Anti-discrimination Agencies and Elected Officials

 

Other possible sources of support are local, state and federal anti-discrimination agencies and your elected officials.

 

EEOC

 

The Equal Employment Opportunity Commission administers and investigates complaints of sex discrimination under the Equal Pay Act, Title VII, and Executive Order 11246. You can find EEOC district, area, and field offices by visiting http://www.eeoc.gov/offices.html or calling 1-800-669-4000. You can file anti-discrimination complaints through these offices. The EEOC also offers mediation services as an alternative to investigations and litigation.

 

State and Local Commissions

 

Passage of equal opportunities laws and advocacy from women’s rights and civil rights organizations has resulted in the creation of local and state commissions whose job it is to stop discrimination in their localities, including discrimination against women.
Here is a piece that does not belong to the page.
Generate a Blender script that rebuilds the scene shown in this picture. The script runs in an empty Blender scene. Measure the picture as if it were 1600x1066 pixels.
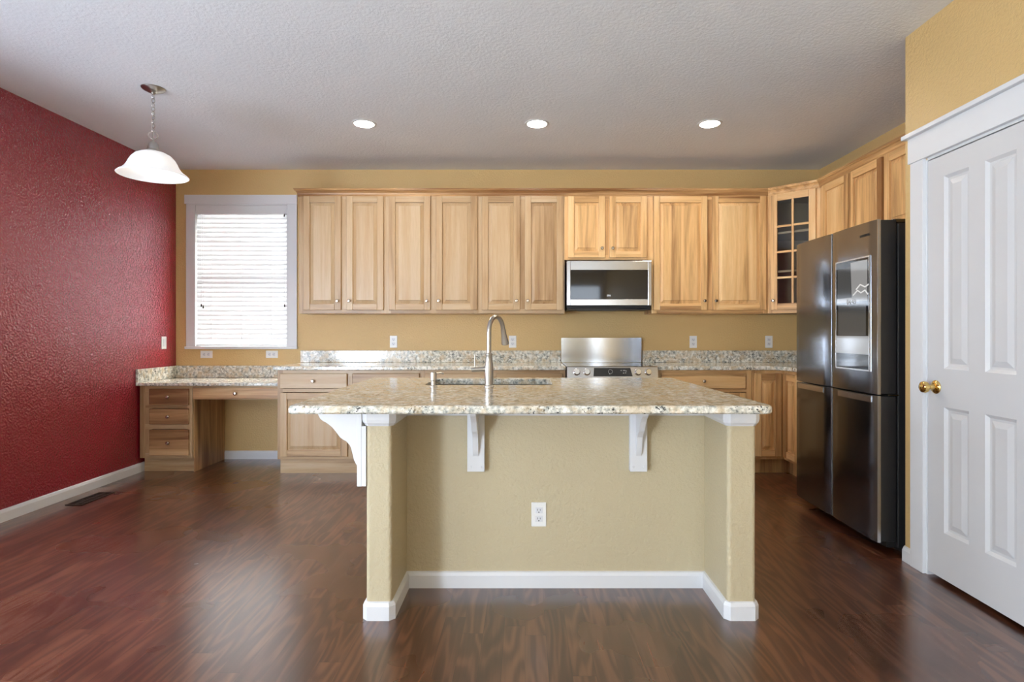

Many of these commissions against discrimination or human rights commissions have complaint mechanisms as well as mediation services.

 

Many communities also have local commissions on the status of women. While these Commissions generally do not have formal mechanisms to resolve complaints of discrimination, they often include women’s rights advocates who might assist you in your efforts to close the wage gap. The National Association of Women’s Commissions websiteprovides links to local and state women’s commissions across the country.

 

Elected Officials

 

Your city council member, state representative, state senator, member of Congress, and U.S. Senators were elected to represent you.

 

These lawmakers take an oath of office to uphold the laws of the state or municipality in which you live. These laws often include constitutional provisions, state laws, and city or town ordinances banning discrimination based on sex.

 

Contact your local and state law makers. Meet with them and tell them your story of sex discrimination. Ask for their help in getting your employer to take action to remedy discriminatory practices.